**What you will do:** The lines below are to be quoted exactly, from the first through the one that contains "R_ = math.radians".

**Data extract:**
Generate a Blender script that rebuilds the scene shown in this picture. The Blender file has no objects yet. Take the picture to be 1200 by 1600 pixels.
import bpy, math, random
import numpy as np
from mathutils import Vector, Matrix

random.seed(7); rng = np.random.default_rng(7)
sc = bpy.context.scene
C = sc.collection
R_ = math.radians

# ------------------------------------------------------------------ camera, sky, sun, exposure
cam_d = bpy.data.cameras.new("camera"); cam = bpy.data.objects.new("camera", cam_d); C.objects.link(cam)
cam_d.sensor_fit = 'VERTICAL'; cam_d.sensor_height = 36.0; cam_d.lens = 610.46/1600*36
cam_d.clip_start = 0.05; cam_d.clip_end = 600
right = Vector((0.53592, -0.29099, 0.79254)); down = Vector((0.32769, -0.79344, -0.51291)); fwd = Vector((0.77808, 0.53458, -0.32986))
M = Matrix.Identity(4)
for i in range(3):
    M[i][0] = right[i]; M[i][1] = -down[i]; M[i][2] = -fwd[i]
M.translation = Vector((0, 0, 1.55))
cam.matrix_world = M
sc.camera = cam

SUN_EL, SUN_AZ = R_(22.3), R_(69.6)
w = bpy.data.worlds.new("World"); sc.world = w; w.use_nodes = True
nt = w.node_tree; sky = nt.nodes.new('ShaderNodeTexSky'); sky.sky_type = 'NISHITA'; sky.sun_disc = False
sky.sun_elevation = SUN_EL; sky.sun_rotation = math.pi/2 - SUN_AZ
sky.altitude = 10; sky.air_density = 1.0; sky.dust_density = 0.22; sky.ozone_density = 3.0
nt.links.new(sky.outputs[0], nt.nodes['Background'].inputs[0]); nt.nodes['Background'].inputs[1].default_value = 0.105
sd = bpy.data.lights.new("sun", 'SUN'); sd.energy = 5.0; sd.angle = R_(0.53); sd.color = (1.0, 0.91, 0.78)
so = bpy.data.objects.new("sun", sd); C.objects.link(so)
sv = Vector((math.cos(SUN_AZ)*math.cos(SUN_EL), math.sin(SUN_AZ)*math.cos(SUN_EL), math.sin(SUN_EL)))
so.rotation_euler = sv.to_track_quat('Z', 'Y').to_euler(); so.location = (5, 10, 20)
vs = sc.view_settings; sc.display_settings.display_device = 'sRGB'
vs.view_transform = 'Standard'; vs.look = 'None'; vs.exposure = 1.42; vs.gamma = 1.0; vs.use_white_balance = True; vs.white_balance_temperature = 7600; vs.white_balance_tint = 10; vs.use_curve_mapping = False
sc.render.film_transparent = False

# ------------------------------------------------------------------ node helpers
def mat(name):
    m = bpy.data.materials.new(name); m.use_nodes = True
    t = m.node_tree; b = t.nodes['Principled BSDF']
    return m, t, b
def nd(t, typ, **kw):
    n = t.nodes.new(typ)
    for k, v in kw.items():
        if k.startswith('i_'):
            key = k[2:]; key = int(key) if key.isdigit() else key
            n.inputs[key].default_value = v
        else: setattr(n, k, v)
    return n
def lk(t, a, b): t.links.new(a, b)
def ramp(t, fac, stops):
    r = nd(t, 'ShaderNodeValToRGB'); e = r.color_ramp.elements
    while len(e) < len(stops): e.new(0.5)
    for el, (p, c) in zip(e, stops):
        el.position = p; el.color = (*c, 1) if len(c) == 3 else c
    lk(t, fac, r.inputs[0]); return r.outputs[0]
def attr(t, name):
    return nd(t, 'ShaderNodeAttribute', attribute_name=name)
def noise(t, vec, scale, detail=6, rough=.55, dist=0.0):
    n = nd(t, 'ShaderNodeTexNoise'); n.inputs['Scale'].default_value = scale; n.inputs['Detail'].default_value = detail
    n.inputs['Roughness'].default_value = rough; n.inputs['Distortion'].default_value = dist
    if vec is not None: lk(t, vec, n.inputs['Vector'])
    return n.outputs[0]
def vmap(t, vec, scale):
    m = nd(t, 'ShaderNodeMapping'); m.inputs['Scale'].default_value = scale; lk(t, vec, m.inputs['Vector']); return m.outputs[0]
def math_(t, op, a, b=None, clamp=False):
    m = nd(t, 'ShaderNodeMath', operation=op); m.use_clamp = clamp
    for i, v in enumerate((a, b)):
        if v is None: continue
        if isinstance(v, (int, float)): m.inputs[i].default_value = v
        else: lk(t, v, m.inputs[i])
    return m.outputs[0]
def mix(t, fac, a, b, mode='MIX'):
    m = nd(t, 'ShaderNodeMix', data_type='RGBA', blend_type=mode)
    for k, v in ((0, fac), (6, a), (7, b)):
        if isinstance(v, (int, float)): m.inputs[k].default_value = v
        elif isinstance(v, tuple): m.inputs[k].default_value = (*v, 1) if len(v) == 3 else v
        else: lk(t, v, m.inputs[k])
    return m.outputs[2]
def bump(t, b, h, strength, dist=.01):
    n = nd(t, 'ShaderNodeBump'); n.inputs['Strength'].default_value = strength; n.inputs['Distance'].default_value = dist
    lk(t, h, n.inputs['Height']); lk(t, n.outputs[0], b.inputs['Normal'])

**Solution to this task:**
Generate a Blender script that rebuilds the scene shown in this picture. The Blender file has no objects yet. Take the picture to be 1200 by 1600 pixels.
import bpy, math, random
import numpy as np
from mathutils import Vector, Matrix

random.seed(7); rng = np.random.default_rng(7)
sc = bpy.context.scene
C = sc.collection
R_ = math.radians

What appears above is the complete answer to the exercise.